A basic premise of many school reformers is that central authority is inherently bad because it stands in the way of innovation and change. So the first step toward improving schools, they say, must be to loosen the control of school boards, superintendents and central bureaucracies-- or remove it altogether-- and hand power over to people at the school level.

There are many school reforms that illustrate this. Charter schools encourage groups of teachers and others to set up schools which, though funded by tax money, are independent of local school authorities. School reform in Chicago has set up a system in which schools are run by locally elected committees with substantial authority over school budgets and school improvement programs and the power to hire and fire principals. And state-wide choice in Minnesota loosens the power of central authority over individual students by allowing them to enroll in any school they choose throughout the state.

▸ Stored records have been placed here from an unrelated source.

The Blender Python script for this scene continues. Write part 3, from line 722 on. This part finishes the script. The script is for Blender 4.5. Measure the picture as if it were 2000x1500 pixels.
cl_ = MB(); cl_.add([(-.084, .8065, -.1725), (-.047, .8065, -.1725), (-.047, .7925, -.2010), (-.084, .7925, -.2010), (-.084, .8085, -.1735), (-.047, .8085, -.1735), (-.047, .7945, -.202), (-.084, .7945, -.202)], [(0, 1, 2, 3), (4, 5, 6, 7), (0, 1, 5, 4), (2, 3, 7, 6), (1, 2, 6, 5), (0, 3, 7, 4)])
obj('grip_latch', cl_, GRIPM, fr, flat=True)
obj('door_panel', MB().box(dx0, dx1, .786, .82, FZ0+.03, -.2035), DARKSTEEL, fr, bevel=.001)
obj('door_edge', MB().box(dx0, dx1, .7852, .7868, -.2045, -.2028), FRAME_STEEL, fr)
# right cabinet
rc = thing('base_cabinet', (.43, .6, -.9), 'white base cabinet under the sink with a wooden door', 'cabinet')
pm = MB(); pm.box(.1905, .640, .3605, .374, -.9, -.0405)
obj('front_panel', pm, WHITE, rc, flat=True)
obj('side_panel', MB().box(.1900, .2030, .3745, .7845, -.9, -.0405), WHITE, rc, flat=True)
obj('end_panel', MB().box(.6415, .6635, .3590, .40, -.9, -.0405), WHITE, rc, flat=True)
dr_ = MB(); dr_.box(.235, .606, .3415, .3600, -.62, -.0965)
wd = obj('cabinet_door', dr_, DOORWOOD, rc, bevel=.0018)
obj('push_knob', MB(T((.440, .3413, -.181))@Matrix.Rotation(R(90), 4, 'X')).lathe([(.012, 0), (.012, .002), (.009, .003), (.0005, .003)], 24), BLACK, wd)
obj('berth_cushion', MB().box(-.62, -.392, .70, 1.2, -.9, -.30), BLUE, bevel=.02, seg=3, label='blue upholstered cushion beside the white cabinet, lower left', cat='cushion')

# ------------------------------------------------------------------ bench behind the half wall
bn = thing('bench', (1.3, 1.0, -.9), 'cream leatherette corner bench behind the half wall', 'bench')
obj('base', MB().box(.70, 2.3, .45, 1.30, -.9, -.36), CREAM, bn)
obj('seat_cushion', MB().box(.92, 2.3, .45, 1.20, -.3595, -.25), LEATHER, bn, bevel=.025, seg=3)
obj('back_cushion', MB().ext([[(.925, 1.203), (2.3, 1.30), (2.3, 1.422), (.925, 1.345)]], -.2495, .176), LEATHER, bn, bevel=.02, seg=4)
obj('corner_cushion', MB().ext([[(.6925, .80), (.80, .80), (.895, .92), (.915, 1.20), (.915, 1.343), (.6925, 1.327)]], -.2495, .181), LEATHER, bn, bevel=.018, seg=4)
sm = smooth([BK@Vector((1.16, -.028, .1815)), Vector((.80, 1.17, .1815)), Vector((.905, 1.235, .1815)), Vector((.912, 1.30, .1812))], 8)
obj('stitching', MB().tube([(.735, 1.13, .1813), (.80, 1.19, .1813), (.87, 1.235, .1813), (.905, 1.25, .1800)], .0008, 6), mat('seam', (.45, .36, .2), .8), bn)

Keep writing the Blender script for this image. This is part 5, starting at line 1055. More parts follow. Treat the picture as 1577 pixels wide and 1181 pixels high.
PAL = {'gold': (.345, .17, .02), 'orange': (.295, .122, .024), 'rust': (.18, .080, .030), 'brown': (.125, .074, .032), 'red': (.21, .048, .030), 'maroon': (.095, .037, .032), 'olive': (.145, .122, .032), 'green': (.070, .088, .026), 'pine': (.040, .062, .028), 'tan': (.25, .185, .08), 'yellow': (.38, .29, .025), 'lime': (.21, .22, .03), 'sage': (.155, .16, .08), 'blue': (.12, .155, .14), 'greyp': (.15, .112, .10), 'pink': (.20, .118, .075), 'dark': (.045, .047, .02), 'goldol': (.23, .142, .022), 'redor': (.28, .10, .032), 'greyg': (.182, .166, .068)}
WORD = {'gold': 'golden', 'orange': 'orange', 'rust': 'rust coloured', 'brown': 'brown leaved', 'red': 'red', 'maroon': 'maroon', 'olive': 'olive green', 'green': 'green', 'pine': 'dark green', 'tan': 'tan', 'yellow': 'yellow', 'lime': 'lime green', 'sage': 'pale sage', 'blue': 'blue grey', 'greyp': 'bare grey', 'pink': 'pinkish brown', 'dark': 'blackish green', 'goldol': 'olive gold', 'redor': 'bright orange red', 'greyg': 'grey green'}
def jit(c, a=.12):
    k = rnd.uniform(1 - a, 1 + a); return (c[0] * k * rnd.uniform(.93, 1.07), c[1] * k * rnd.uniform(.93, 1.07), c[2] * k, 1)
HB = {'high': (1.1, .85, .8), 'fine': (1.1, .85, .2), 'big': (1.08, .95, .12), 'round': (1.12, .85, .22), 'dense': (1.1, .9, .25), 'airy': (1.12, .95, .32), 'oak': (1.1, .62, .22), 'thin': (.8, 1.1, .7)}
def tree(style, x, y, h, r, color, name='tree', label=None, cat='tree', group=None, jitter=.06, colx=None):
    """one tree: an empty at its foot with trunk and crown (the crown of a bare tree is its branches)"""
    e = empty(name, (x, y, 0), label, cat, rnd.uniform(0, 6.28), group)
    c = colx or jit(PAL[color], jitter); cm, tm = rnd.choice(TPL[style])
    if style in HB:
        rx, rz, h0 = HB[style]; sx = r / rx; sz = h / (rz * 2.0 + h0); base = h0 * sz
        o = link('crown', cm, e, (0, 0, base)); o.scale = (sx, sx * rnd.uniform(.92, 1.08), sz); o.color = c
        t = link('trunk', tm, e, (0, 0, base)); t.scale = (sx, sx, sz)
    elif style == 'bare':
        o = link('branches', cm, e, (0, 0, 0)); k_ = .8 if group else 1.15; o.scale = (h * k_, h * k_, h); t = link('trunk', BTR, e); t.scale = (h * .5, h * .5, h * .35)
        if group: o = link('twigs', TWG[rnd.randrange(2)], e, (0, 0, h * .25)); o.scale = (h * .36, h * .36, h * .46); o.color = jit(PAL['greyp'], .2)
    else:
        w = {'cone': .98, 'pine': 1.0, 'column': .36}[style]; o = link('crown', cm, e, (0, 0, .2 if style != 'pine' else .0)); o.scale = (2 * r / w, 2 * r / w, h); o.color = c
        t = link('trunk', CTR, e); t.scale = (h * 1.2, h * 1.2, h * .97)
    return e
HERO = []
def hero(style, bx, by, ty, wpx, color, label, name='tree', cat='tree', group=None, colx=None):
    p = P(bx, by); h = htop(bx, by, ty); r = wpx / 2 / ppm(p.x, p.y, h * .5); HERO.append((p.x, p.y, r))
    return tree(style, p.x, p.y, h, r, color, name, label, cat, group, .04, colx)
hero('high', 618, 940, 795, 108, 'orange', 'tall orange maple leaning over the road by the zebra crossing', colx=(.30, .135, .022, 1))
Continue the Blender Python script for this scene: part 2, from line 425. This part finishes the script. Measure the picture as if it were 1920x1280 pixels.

So it's surprising that Ramon Cortines, the chancellor of the New York City schools, was applauded last week when he ordered one of the city's 32 community-controlled school boards to take back the superintendent it had fired. If local control is so good, why is there so much support for a chief central bureaucrat who has just issued a top-down order to a locally elected school board? The answer is that the board in question is famous for its corruption. A New York Times editorial (February 16, 1994) contrasts its dismal record with the excellent one of the superintendent it ousted (during his two years in office, test scores rose in a number of schools and a budget deficit was wiped out). Clearly, sometimes central authority can be exercised to improve schools, and sometimes local control can turn them into a shambles.

In a decentralized system like the one in New York City, you're going to get districts where a superintendent and board work together in relative harmony to achieve good things for the students. But there will also be districts where the boards hire principals and even superintendents on the basis of who they know rather than what they can do and where educating kids takes a back seat to providing jobs for cousins, political supporters and people who can slip a board member a few thousand bucks or provide sexual favors.

So you need a strong central authority to exercise a watchdog function-- to prevent patronage. You also need it to define common goals and standards for all the kids. And then you need to allow the local people to find innovative ways of reaching these goals and standards. But if a local board or committee doesn't care about reaching goals but only about finding jobs for friends or family or making a few bucks, it's not right to say, "Well, if that's what the local folks want, it must be OK."

Last year a special investigator in the New York City schools submitted a report on another corrupt community school board that raised the same issues with respect to decentralization and system-wide standards.

The investigator found that all the jobs in this community school district-- especially principal- and assistant principalships-- were part of a patronage mill. However, there was one exception: teaching jobs.

Why was that? As UFT President Sandra Feldman pointed out, it was because the union had not allowed the hiring of teachers to be handed over to the local school boards. Indeed the union had "fought tooth and nail to keep a centralized licensing and hiring process, to keep the process out of local school board hands." It had also fought (and won) when some community school boards went to court to contest a union- negotiated registry for substitute paraprofessionals that threatened to cut into the boards' patronage privileges.

When unions struggle to retain hiring rules that are applicable throughout a system, critics call them rigid and self-serving and say that the rules are merely a way of holding on to power. But maintaining a system in which teachers' jobs are not bought and sold is more than a question of union interests; it is also in the public interest and in the interest of students.

In education, we tend to accept new ideas without looking at their history. Centralized bureaucracies still rule most big-city school systems, but they have not been there forever. Superintendents and school boards with authority over many thousands of students were created as part of a movement to reform corrupt local school boards and bring good government to the schools. It's true that they've developed problems of their own and need change, but no person who understands history would want to swing the pendulum back.